Out-Law News 2 min. read
01 Feb 2013, 9:55 am
The announcement by the Financial Services Authority (FSA) follows its scrutiny of the banks' proposed approaches to reviewing sales. The regulator announced that it had found "serious failings" in the ways that Barclays, HSBC, Lloyds and RBS had sold IRHPs, or 'swaps', in June last year.
The work on the pilot review confirmed the regulator's initial findings of mis-selling, it said. Over 90% of 173 sales made to 'non-sophisticated' customers, such as individuals or small businesses, did not comply with at least one or more regulatory requirement, it said. Although it acknowledged that the "typically more complex" cases in the sample would not necessarily be representative of all sales, compensation would likely be due in a "significant proportion" of those 173 cases, it said.
Eligible customers would be contacted automatically by their banks, the FSA said.
"This marks significant progress in our review of these products," said Martin Wheatley, chief executive-designate of the new Financial Conduct Authority (FCA). "We believe that our work will ensure a fair and reasonable outcome for small and unsophisticated businesses. Small businesses will now see the result of the review as the banks look at their individual cases. Where redress is due, businesses will be put back into the position they should have been without the mis-sale."
Results of the FSA's review of sales by six other banks would be published by 14 February, the regulator said. Allied Irish Bank, Bank of Ireland, Clydesdale and Yorkshire banks, Co-operative Bank and Santander UK joined the review voluntarily after the FSA began its investigation of the larger banks.
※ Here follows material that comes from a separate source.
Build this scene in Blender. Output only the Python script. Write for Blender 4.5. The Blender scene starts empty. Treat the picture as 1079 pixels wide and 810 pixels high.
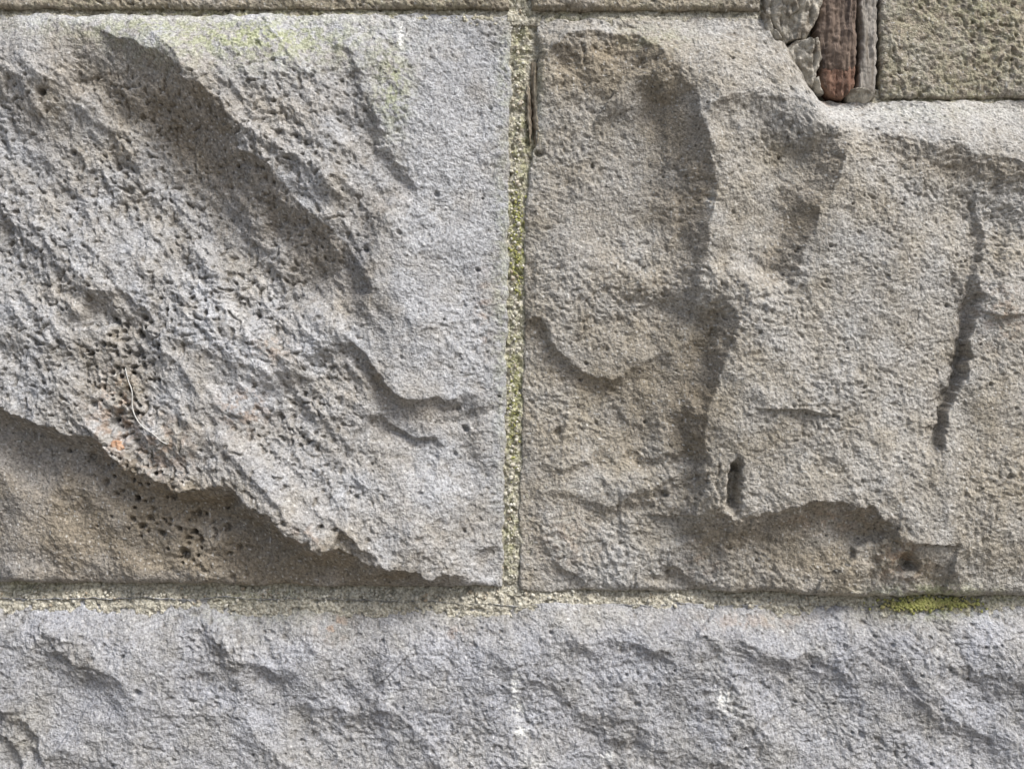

IRHPs provide borrowers with protection against changes in interest rates by locking in net cash outflow to a fixed interest rate. The product is designed so that the swap provider, which is usually the bank that provided the underlying loan, covers the cost of increased payments if the interest rate rises while customers have to pay the bank if rates fall. Simple products merely fix an upper limit to the interest rate on a loan, while more complex 'structured collars' introduce a degree of interest rate speculation to the transaction. In all cases, customers risk having to make higher payments than anticipated if the market does not perform as expected.
In its June announcement, the FSA said that sales staff at the banks had failed to properly ascertain whether customers understood the risks associated with the product they were buying, and that some products had been 'over-hedged', meaning that the amount or duration of the arrangement was disproportionate to the underlying loan. Customers had also not been notified that large exit fees could apply if they wanted to cancel the arrangements.
In a report (20-page / 425KB PDF) setting out the principles the four banks had agreed to follow when conducting their reviews of individual sales, the FSA said that customers should be put "back in the position they would have been in had the breach of regulatory requirements not occurred". Potential redress could include cancelling the swap and refunding all payments, or transferring the customer to a more suitable product. However, no compensation will be given to customers if "it is reasonable to conclude that ... the customer would still have bought the same product, or the customer suffered no loss".
Banks will also be asked to consider customers' additional, or 'consequential', losses, which could include overdraft charges or the cost of additional borrowing needed to meet the repayments. For customers to be eligible for compensation, the loss must have been caused by the regulatory breach and "reasonably foreseeable" at the time the breach occurred.
The FSA has also revised its original eligibility criteria, in order to ensure that small businesses that were unlikely to understand the risk of the product that they purchased will be eligible to have the sale reviewed. It will now include those businesses, such as bed and breakfast businesses, which would previously have been ineligible due to their large numbers of seasonal workers. However more sophisticated small businesses, such as small subsidiaries of multi-national companies, will now be excluded.